Paul Waldman at the Washington Post asks why the "liberal" media seems so bent on making Hillary Clinton into the "corrupt" candidate, when Donald Trump's corruption is more palpable. I don't think Mrs. Clinton isn't corrupt -- I'm more inclined to think she's just very good at hiding her corruption -- but covering Mr. Trump's bizarre/bigoted/stupid utterings ad nauseam does seem to be a way of not covering business dealings for which, frankly, we have a lot more evidence of corruption than we have for anything Mrs. Clinton has done. You have to wonder if that's the whole idea -- certainly it is for Mr. Trump. (And while the "liberal" media doesn't look very hard at the Clinton Foundation, since the "liberal" media are frequently Foundation donors, they sure did look awful hard at Benghazi and her emails, which an alien visitor to this planet would find quite bizarre.)
The incomparable David Dayen tells us about "The Big Problem With The Trans-Pacific Partnership’s Super Court That We’re Not Talking About" -- namely, that banksters have already begun to turn "investor-state dispute settlement" into a giant casino, where corporations can buy, say, solar power facilities in Spain just as Spain is cutting solar power plants and pretend they've been "wronged." And because ISDS has so little transparency built-in, there's no telling if someone funding an investor's suit today becomes an "aggrieved" investor tomorrow. Read to the end, so you can learn why we never even needed a mechanism for foreign investors to get justice from other nations: "very rich investors...have the power to purchase insurance against these kind of political risks. There’s no reason why it should be the taxpayer [who] pays."
Adam Johnson at FAIR catches The Guardian publishing a fairly positive, Gates Foundation-sponsored piece about Bridge Academies International-sponsored education privatization initiatives in Liberia -- without noting that Bill Gates himself is a major investor in Bridge Academies International. Synergy! Possibly The Guardian thinks noting the article is itself sponsored by the Gates Foundation lets them off the hook, but not very many people know Bill Gates has invested in (not donated to!) Bridge Academies, so that would be lazy thinking on their part. I don't think privatizing public schools is the answer in Liberia, either -- I think the answer there is the same as it is everywhere: making public officials accountable to their government's owners, the people.
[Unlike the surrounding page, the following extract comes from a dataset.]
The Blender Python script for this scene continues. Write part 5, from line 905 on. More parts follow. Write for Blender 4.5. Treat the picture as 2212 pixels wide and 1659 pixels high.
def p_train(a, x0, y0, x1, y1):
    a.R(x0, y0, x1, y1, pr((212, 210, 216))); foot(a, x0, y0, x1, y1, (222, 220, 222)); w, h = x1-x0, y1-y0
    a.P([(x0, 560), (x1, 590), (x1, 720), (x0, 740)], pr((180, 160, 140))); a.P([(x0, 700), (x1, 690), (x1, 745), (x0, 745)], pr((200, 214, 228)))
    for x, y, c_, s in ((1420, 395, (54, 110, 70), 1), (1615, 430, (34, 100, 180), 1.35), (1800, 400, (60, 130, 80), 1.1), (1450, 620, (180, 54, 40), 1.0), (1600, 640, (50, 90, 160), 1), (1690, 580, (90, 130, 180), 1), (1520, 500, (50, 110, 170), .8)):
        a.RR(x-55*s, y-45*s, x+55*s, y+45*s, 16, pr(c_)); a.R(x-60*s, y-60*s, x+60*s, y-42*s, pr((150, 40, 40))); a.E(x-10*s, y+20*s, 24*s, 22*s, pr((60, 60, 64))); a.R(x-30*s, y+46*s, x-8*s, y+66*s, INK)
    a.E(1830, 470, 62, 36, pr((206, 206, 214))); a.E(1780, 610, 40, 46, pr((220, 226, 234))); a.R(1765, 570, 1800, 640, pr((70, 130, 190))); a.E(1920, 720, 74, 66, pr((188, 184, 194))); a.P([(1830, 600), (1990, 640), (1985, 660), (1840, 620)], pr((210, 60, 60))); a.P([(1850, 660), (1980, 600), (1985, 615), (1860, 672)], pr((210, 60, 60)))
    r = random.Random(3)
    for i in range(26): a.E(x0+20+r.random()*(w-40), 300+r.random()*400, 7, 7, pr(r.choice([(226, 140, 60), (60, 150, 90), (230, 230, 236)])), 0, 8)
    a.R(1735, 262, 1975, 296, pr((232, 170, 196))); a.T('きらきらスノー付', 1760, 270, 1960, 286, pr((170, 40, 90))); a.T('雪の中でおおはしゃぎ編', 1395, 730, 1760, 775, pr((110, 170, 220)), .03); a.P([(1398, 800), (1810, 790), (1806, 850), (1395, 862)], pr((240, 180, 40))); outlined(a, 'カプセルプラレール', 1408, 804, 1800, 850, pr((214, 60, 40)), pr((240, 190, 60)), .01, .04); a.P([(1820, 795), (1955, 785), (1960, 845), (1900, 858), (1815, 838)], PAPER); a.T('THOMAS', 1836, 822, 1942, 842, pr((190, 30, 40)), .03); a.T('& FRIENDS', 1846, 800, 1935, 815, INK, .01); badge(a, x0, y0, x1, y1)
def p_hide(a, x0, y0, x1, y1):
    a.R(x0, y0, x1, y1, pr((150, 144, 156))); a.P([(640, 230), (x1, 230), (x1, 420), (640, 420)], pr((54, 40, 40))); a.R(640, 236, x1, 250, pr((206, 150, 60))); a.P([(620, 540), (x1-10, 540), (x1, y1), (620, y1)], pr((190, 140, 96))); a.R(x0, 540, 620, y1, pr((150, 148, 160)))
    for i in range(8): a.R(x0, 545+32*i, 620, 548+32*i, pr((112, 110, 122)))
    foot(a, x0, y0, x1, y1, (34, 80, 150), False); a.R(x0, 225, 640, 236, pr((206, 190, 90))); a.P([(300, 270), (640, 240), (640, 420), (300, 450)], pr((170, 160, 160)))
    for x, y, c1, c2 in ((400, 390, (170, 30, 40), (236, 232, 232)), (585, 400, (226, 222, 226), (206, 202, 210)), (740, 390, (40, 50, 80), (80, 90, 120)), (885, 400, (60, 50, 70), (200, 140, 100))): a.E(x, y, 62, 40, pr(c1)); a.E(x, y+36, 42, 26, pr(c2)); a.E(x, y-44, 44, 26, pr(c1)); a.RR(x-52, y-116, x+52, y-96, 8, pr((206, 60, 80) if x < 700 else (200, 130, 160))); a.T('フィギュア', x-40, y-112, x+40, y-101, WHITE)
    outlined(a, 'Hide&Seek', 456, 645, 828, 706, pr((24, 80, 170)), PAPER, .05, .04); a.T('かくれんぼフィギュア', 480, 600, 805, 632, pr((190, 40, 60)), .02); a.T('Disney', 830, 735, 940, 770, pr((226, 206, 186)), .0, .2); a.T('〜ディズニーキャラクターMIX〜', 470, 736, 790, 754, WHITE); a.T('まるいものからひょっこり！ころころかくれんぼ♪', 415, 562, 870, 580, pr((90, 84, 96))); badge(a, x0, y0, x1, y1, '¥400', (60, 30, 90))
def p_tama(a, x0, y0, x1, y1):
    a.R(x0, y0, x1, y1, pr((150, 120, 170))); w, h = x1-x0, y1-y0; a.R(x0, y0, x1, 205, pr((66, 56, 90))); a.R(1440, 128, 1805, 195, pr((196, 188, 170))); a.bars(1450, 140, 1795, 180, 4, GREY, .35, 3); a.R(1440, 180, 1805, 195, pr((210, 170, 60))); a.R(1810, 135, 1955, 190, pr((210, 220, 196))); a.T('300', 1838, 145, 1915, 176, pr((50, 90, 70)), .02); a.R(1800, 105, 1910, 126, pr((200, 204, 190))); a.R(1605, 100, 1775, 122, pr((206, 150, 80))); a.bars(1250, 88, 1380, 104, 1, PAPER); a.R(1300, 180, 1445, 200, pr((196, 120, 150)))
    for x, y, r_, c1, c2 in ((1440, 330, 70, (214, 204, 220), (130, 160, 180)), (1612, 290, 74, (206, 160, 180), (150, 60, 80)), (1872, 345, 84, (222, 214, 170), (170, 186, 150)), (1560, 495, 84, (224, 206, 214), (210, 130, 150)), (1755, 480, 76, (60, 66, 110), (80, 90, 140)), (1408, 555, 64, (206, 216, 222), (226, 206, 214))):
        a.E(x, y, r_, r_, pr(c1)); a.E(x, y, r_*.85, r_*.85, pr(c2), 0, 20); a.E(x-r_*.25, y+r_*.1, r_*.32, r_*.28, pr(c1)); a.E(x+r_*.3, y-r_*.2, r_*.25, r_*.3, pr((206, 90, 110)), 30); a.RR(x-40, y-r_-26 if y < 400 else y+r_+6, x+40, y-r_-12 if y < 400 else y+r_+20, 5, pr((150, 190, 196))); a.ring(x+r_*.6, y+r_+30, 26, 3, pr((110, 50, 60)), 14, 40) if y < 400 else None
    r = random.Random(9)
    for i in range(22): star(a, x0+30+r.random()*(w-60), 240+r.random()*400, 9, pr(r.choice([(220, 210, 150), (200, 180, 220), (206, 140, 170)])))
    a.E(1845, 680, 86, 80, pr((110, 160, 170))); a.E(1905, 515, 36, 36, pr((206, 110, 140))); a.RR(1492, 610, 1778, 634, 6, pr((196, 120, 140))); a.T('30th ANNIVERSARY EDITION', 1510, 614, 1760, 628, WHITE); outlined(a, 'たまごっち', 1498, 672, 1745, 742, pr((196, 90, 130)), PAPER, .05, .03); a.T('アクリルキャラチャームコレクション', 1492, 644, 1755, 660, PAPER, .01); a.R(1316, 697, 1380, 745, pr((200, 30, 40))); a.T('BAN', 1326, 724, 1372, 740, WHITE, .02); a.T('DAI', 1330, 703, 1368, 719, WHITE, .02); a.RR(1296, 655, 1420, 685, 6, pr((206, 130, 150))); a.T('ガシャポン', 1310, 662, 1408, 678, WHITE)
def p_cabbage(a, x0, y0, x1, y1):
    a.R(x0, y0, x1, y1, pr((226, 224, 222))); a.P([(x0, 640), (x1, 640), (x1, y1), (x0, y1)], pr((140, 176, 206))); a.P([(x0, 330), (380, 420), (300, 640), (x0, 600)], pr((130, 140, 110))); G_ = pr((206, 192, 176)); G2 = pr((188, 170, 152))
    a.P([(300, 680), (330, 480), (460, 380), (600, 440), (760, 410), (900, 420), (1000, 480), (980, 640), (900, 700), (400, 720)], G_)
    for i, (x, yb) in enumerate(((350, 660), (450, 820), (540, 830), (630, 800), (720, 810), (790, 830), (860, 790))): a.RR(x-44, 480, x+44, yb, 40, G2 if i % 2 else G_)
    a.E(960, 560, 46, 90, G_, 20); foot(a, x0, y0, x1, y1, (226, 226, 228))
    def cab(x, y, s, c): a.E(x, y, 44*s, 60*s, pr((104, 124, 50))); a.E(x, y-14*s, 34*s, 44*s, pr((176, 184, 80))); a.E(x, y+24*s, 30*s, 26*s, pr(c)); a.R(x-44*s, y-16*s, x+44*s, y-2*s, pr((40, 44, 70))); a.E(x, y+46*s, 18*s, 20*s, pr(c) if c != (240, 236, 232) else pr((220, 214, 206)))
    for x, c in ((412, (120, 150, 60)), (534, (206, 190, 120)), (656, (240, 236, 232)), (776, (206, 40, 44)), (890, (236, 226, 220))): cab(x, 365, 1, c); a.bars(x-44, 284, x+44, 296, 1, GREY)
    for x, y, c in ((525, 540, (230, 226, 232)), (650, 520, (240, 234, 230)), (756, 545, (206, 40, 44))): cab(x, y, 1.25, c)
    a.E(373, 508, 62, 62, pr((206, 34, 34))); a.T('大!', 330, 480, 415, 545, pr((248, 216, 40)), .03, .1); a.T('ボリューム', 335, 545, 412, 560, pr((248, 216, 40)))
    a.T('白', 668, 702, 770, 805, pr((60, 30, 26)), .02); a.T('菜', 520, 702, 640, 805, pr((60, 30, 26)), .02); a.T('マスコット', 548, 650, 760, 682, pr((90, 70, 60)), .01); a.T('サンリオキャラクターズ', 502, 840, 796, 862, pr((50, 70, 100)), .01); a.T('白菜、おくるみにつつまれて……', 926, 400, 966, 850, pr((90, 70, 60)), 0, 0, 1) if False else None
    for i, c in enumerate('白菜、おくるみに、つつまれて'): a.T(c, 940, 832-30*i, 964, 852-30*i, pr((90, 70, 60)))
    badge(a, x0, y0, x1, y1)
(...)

Various right-wingers would like to prevent Congress from reconvening for a lame-duck session at all, using the argument that representatives who've been kicked out of office shouldn't get to make big policy decisions. I find the spirit of that argument sympathetic, I suppose, and not necessarily because this lame-duck could include ramming through a "free" trade deal the American people don't want, but not every lawmaker is going to get kicked out of office on Election Day, and everyone knows new Congressfolk get inaugurated in January, so moving the inauguration date to, say, the day after Election Day would be a better solution to that problem, if it's a problem worth solving. I also think Rep. Dent's assessment -- that folks who support ending the lame-duck are "just looking for an excuse to do nothing" -- is fairly accurate.
Finally, you may have heard about Maine Gov. Paul LePage's assertion that blacks and Hispanics account for "90-plus percent" of all heroin trafficking-related arrests in his state, but it's nice to know, I guess, that the story told by actual crime statistics doesn't even vaguely resemble that assessment. The FBI doesn't keep such statistics for Hispanics, but a mere 7% of total drug arrests in Maine were black folks in 2014; even if the black population of Maine is only around 1%, you still have to account for racial profiling in arrests -- and, ah, 7% is nowhere near "90-plus percent". Word on the street is that Mr. LePage gets his "90-plus percent" figure from his vast collection of newspaper clippings of drug arrests; setting aside the possibility that he just "forgets" to clip reports of white arrests, you'd think he'd have more important things to do on his work time than scrapbooking. I long for the day when we never have to speak of Paul LePage again.